One of the most exhilarating feelings in the world is the slow dawning of reality back into the world after putting down an especially engrossing book. You know what I’m talking about; the return of the senses that had previously been in a field during the 1860s under fire from Union forces with bullets, gore and mayhem all around; or maybe you were on the foredeck of the Piquad, the sea salt air and sprinkles splashing your face as you spy a whittling native American and can’t shake a sense of imminent doom; or maybe you were in the arms of the handsome Dr. Strong who has finally realized all these years that what he is looking for is you… Whatever floats your boat, the best writing takes you someplace, somewhere else in time and space without ever leaving your room.
I came across one such piece this week. Harry Pearson, author of the wonderful The Far Corner, wrote a piece that struck as many personal chords as if Pete Townsend had turned up and started windmilling up and down my ribcage.

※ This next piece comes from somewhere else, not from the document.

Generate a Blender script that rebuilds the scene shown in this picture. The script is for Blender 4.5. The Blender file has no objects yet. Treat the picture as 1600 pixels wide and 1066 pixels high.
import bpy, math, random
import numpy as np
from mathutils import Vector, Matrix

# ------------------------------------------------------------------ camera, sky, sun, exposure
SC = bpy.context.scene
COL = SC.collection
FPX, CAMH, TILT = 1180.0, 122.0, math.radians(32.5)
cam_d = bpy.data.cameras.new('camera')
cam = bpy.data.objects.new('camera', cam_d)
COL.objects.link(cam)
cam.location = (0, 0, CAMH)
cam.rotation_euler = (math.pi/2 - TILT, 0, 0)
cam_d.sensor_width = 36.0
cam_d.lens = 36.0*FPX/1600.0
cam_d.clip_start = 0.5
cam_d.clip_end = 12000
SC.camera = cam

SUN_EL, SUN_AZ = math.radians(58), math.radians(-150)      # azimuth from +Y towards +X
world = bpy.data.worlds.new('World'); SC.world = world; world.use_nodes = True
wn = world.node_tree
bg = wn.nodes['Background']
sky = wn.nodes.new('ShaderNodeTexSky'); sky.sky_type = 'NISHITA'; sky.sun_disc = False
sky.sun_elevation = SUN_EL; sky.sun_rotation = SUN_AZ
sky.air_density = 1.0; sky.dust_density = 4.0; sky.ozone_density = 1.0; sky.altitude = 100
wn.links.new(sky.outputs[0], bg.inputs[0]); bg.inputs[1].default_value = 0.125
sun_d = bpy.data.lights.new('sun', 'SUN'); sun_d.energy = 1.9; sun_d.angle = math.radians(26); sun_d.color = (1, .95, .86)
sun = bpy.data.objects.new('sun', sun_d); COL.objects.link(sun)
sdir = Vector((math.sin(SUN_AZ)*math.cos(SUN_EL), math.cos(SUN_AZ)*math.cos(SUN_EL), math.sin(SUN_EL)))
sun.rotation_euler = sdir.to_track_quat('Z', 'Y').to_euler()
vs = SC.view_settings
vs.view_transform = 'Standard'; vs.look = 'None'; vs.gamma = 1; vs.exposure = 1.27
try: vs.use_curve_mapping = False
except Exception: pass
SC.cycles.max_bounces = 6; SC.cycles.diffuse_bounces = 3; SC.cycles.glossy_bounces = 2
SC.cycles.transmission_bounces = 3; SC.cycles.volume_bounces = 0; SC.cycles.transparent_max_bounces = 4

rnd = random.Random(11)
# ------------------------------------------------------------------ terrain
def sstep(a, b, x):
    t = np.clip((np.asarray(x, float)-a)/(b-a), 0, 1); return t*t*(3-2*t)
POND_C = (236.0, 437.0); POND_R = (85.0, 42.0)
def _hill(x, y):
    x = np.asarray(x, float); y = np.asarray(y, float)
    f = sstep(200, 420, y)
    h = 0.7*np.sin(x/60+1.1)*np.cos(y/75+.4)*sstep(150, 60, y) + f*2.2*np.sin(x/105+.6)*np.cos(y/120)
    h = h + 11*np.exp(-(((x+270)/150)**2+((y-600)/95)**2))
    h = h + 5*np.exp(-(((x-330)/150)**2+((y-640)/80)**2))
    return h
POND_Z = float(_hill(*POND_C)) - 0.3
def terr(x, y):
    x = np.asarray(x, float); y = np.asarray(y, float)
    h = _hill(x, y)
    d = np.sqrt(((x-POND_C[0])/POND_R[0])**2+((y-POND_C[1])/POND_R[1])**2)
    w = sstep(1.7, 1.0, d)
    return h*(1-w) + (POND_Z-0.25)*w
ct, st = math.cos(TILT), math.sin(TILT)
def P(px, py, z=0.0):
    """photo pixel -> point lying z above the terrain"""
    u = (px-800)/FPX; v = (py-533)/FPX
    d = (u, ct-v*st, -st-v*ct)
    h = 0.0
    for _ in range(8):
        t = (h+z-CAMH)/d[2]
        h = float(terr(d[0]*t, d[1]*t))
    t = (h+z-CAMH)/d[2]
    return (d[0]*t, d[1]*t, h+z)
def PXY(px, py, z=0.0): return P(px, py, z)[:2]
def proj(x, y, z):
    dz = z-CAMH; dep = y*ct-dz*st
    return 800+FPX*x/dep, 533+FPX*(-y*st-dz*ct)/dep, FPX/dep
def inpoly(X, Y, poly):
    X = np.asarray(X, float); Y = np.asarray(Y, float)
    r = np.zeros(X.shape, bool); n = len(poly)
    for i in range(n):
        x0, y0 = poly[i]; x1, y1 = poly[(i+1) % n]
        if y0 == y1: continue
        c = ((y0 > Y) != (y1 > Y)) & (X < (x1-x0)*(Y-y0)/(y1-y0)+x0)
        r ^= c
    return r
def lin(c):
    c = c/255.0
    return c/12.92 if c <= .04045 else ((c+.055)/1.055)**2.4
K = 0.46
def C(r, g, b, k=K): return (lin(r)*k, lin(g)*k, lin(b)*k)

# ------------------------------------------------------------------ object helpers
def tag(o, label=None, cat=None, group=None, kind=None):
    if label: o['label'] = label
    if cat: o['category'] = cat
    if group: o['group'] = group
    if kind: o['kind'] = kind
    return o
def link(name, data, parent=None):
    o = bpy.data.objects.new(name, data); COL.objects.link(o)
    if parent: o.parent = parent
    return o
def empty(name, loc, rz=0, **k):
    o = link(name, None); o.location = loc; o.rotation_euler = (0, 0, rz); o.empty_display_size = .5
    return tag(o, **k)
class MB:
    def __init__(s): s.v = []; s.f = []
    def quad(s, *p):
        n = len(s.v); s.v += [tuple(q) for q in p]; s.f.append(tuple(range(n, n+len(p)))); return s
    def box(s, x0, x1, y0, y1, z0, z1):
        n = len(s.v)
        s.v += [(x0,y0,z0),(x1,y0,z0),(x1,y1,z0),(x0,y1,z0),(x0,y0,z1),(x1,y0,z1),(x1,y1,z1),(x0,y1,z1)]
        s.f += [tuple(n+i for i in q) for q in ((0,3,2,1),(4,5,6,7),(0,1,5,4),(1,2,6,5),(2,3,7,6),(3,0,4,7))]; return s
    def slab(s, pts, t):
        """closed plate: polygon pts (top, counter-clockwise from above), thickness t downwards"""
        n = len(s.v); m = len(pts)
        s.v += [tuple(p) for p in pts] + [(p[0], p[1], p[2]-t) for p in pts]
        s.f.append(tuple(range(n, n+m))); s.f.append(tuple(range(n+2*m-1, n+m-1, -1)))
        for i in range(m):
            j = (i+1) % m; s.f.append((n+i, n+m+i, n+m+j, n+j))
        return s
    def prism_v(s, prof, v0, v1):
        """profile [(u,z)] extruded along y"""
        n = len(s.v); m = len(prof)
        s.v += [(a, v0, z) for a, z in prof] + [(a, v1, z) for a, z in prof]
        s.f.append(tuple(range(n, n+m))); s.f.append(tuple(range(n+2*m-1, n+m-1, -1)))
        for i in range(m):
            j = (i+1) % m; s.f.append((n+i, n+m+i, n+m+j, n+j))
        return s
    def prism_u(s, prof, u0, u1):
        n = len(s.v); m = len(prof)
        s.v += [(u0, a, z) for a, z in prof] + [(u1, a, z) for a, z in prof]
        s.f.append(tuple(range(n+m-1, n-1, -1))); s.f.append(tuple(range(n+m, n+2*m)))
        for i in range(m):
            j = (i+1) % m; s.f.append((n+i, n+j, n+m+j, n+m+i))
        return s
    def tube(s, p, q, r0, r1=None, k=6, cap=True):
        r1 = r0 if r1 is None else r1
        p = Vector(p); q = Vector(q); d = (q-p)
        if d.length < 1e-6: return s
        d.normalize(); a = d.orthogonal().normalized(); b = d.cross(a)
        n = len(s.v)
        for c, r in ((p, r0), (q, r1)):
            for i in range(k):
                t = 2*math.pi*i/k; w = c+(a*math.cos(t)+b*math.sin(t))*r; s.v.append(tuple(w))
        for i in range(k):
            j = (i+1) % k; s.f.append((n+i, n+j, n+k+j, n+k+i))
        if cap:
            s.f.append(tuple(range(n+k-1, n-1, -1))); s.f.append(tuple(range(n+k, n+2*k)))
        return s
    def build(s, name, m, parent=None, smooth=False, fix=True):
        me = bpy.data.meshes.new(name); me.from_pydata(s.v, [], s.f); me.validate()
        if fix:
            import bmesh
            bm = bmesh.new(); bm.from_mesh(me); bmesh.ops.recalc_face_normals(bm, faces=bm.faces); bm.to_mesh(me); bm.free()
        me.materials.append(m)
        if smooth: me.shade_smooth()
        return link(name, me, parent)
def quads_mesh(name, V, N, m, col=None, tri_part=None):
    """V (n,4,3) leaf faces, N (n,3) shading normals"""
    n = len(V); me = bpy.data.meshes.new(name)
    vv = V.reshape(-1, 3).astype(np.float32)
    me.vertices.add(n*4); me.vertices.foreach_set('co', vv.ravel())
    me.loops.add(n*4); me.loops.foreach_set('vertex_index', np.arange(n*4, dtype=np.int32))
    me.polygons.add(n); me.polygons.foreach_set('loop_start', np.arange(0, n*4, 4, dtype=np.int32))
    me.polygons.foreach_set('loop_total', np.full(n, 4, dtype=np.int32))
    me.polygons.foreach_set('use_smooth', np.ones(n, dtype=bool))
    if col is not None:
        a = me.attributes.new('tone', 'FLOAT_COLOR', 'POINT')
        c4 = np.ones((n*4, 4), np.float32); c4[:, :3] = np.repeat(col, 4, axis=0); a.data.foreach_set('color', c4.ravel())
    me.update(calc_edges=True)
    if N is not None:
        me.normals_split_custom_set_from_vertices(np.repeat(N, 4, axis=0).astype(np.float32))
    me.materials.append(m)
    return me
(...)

The fact that it’s about your own team helps but it also taps into the universality of seeking omens, signs and anchors in something as mutable and random as football. This season has not been a vintage one but I am enjoying something of a renaissance in my personal life, the phrase I overuse is that things are going suspiciously well, almost in inverse proportion to the team’s progress. You would think that this makes the team’s failure easier to bear but it really doesn’t. The opposite is truer, when you are facing tough and lean times yourself; at least if your team is spanking everybody out of sight then there is some reflective glory and hope that can be drawn from this. Some areas of Manchester and Liverpool make downtown Detroit look like the Hamptons but because of the success of Liverpool, Everton, Man City and United; the pain is somehow more bearable.
Pearson also takes me back to the crucible of my football conversion, the now departed Ayresome Park. A rickety, wooden, early 20th century ground with one tea hut to serve an entire 8000 man terrace; a painted section of wall to pee on and a section running along the entire South Terrace parallel to the playing field called the Chicken Run which housed some of the most vicious, dry and sarcastic wits ever to emerge forth from the Infant Hercules on the banks of the Tees. Ballboys used to fear being stationed in front of the stand as many were reduced to tears by the constant barrage of equally mixed wit, invective, anger and spite. Footballers never stood a chance either, opposition wingers were beaten as soon as they set foot onto the pitch, not that it helped a succession of tubby Boro fullbacks either. I read the lamentable pleas from the millionaire boys in mens bodies to be nice to them and scowl/laugh in equal measure at how the Chicken Run would have reacted to a “No Booing” request.
Age and alcohol makes liars of us all, especially when looking backwards and Ayresome was undoubtedly a hole – the modern Riverside Stadium being superior in nearly every aspect – but one thing the generation of fans brought up on Juninho, Ravanelli and David Wheater won’t know is that it’s a house, not a home.
In a week when the overseas owners of the biggest club in Yorkshire, Leeds United, are allowed to remain anonymous yet pass the “fit and proper persons” ownership test; when Shaun Wright-Phillips, previously seen as one of the more amenable and grounded footballers of his generation bemoans a new pay offer of $105,000 a week as derisory; when the Glazers try to get a member of a potential rival investment group fired for his involvement then the cold, hard, wind soaked embrace of my youth is a far warmer place than sparkly, neon, palaces of Johannesburg and The Premiership will ever be.